Capital to expand municipal borders

City expected to incorporate Kibbutz Ramat Rahel.

Barkat 311 (photo credit: Marc Israel Sellem)
Barkat 311
(photo credit: Marc Israel Sellem)
The Jerusalem Municipality is expected to announce new municipal borders on Wednesday, which are expected to expand the city towards the west or the south. The expansion is not expected to be into controversial areas over the 1967 Green Line.
The municipality refused to release details about the expansion before the press conference on Wednesday afternoon, but City Councilor Meir Margalit (Meretz), said he believed the city would be incorporating Kibbutz Ramat Rahel.

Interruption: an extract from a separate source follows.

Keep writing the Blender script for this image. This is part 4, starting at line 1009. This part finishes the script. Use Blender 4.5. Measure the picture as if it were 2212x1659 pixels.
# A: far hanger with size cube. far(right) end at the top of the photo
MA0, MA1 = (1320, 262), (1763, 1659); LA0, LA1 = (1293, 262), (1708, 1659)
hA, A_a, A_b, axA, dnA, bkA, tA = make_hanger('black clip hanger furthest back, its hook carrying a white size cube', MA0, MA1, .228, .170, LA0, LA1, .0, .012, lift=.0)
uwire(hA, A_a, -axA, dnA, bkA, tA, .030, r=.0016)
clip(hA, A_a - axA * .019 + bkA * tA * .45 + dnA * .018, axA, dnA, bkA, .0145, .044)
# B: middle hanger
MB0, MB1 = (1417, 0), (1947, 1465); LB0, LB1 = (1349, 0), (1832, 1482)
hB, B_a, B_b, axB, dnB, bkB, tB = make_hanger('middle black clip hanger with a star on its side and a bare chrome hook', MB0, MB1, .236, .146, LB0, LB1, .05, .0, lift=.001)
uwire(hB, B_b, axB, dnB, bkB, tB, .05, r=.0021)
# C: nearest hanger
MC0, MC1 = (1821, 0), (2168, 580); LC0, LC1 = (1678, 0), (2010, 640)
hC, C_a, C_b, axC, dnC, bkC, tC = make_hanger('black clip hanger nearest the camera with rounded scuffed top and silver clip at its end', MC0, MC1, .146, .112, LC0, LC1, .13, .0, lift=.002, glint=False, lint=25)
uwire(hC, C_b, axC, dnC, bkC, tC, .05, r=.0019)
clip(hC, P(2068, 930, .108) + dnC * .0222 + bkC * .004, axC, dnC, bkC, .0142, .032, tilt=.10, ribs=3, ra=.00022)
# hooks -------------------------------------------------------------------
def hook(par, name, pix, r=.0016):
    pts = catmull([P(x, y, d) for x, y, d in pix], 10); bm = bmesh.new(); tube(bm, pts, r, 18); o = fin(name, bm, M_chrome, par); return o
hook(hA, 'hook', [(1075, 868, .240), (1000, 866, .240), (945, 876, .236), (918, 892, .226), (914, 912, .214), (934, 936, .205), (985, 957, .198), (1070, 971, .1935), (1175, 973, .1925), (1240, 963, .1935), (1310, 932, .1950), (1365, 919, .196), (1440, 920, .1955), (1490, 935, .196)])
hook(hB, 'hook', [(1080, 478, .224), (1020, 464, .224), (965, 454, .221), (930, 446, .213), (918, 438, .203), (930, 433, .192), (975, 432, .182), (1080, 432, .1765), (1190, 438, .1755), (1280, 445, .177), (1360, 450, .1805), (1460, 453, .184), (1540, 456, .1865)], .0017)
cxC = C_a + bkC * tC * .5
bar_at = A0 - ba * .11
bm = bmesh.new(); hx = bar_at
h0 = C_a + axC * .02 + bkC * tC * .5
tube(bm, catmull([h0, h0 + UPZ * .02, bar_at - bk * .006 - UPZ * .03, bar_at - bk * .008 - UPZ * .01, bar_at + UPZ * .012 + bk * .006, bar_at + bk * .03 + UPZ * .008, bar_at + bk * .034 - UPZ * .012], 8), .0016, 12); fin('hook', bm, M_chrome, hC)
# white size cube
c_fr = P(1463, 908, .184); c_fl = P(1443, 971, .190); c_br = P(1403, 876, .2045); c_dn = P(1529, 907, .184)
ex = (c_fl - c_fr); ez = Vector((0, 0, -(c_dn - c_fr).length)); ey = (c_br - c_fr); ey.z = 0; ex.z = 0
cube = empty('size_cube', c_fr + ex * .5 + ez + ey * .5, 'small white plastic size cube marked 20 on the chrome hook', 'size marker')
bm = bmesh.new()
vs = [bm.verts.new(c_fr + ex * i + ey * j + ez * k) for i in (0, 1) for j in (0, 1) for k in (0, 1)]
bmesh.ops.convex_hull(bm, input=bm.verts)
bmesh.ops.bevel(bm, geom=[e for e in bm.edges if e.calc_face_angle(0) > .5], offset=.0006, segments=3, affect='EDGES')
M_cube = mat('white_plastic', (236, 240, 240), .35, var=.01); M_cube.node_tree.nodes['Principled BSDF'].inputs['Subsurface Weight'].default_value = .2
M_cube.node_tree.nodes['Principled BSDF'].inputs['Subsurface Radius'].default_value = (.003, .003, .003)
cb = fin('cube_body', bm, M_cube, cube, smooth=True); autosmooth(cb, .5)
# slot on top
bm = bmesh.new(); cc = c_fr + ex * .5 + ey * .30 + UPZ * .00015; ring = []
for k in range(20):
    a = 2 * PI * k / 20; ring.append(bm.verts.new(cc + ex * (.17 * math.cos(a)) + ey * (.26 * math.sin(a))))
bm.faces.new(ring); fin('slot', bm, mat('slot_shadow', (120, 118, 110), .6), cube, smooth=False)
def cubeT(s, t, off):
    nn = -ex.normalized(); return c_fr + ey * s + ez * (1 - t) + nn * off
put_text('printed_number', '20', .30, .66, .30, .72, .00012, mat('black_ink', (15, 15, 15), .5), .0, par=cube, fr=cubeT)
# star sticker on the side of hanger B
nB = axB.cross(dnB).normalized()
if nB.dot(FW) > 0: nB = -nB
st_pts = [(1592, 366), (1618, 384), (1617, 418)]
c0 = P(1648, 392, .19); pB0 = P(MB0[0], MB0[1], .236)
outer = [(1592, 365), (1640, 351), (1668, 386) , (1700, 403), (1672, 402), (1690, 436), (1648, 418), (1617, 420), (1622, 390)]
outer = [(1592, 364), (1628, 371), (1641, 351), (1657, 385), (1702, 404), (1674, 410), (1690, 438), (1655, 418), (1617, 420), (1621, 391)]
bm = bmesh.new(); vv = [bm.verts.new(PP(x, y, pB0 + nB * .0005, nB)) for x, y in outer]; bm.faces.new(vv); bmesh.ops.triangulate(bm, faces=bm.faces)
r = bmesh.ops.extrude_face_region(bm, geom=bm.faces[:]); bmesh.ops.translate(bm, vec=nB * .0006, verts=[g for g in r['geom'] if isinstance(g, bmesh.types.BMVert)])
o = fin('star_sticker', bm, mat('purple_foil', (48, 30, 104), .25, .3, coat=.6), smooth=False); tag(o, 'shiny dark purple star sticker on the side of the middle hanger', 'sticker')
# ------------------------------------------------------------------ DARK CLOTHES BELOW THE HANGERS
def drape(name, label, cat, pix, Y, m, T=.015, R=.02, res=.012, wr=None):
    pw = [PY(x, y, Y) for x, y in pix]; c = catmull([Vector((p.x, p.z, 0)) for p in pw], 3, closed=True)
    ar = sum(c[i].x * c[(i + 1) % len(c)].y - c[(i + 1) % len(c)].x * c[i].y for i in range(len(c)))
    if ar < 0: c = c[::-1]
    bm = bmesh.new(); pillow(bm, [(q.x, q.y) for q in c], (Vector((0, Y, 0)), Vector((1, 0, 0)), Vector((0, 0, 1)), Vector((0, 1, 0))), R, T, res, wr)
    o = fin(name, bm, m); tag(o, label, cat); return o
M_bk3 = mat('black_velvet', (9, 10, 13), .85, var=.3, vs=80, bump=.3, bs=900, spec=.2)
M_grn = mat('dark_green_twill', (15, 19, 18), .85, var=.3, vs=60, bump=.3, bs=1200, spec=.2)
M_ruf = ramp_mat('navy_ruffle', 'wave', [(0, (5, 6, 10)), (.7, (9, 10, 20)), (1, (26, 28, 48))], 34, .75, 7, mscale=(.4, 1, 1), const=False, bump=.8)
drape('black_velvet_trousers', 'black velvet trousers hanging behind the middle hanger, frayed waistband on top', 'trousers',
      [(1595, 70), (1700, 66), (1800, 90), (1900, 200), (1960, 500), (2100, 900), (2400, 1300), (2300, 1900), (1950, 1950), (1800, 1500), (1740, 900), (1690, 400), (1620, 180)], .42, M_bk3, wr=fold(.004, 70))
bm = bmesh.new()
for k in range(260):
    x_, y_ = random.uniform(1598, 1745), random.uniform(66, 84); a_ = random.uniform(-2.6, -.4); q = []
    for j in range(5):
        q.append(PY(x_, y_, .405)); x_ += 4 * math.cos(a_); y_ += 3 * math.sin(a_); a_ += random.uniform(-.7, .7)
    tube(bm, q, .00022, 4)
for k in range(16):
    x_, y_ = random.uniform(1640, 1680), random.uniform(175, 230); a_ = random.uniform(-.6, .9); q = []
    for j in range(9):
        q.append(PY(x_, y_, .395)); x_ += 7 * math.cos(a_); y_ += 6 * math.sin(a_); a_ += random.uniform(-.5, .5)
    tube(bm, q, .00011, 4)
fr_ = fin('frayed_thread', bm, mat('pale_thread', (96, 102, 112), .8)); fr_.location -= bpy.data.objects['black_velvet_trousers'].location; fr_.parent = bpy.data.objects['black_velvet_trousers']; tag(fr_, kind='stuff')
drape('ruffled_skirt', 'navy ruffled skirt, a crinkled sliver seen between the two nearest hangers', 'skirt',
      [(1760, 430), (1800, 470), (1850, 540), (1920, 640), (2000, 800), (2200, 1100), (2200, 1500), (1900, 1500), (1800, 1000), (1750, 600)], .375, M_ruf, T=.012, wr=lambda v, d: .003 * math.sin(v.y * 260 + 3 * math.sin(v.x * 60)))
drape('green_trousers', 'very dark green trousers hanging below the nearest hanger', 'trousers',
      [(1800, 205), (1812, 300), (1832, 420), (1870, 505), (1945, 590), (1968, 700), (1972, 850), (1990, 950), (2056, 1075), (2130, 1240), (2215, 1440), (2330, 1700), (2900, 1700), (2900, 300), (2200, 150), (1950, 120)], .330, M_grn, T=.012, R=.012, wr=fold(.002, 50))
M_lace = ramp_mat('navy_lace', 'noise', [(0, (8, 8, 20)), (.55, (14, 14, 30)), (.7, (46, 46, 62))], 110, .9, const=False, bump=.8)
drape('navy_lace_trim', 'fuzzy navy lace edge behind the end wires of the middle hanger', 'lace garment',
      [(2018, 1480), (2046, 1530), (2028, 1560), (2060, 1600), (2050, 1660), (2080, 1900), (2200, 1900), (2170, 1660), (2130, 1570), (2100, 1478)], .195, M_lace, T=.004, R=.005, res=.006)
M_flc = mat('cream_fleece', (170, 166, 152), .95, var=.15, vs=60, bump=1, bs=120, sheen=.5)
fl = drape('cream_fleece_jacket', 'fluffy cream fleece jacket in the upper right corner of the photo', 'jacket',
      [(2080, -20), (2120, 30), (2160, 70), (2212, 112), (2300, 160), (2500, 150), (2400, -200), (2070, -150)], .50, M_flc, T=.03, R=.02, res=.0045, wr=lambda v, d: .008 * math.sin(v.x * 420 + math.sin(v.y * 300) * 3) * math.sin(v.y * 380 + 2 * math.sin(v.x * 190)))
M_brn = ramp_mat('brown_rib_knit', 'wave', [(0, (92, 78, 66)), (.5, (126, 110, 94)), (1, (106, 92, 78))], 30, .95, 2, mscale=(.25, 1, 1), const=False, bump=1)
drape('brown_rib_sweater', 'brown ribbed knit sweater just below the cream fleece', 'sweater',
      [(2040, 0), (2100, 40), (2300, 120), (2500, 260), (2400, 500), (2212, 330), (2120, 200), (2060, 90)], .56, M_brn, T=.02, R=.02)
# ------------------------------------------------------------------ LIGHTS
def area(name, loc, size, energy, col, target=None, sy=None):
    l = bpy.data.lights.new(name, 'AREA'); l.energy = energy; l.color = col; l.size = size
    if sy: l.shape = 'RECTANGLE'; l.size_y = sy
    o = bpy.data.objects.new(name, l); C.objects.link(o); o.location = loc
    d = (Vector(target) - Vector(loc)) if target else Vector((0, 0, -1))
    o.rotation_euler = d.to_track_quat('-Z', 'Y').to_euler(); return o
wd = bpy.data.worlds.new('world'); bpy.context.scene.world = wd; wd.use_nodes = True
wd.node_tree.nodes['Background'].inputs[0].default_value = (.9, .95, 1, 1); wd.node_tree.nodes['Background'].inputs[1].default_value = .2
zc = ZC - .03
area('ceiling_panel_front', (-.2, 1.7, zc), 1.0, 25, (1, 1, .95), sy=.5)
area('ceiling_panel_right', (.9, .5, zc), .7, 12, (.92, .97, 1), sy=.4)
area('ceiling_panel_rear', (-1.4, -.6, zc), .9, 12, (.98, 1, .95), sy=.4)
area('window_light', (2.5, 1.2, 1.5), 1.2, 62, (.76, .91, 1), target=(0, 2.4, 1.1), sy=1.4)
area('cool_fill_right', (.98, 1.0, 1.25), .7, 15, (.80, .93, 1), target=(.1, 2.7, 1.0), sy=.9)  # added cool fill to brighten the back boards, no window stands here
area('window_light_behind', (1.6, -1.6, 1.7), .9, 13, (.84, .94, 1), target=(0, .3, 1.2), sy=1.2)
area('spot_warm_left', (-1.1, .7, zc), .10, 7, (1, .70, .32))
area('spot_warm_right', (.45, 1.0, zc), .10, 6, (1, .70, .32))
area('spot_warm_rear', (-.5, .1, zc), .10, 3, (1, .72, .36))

The kibbutz is a separate entity from Jerusalem, despite being surrounded on two sides by the Jerusalem Municipality.
The kibbutz is located at the southeast tip of Jerusalem, between the Har Homa neighborhood and Beit Jala.
“What we heard is that it’s Ramat Rahel and not something dramatic, it’s not east Jerusalem so it doesn’t affect politics,” Margalit told the Post. He added that the kibbutz’s agricultural fields could be converted into the nearly 2,000 affordable apartments for young families that the city wants to build in the area.
“It’s not good, it’s not bad, it’s cosmetic,” Margalit said of the incorporation of Ramat Rahel. “Jerusalem wants it because they will make more arnona [property taxes], but in terms of politics, it’s just cosmetics,” he said.
The head of Kibbutz Ramat Rahel, Yoram Yair For, denied any knowledge of a plan to incorporate the kibbutz into the city.
Another noncontroversial option is to expand the city toward the west, in the direction of the Jerusalem forest.
The city touted the expansion as an initiative that will partially alleviate the housing shortage in the city, and said there are plans for 1,700 new apartment units in the new area.
The new borders were drawn up in cooperation with the Interior Ministry, and will be announced by Mayor Nir Barkat and Interior Minister Eli Yishai (Shas) on Wednesday.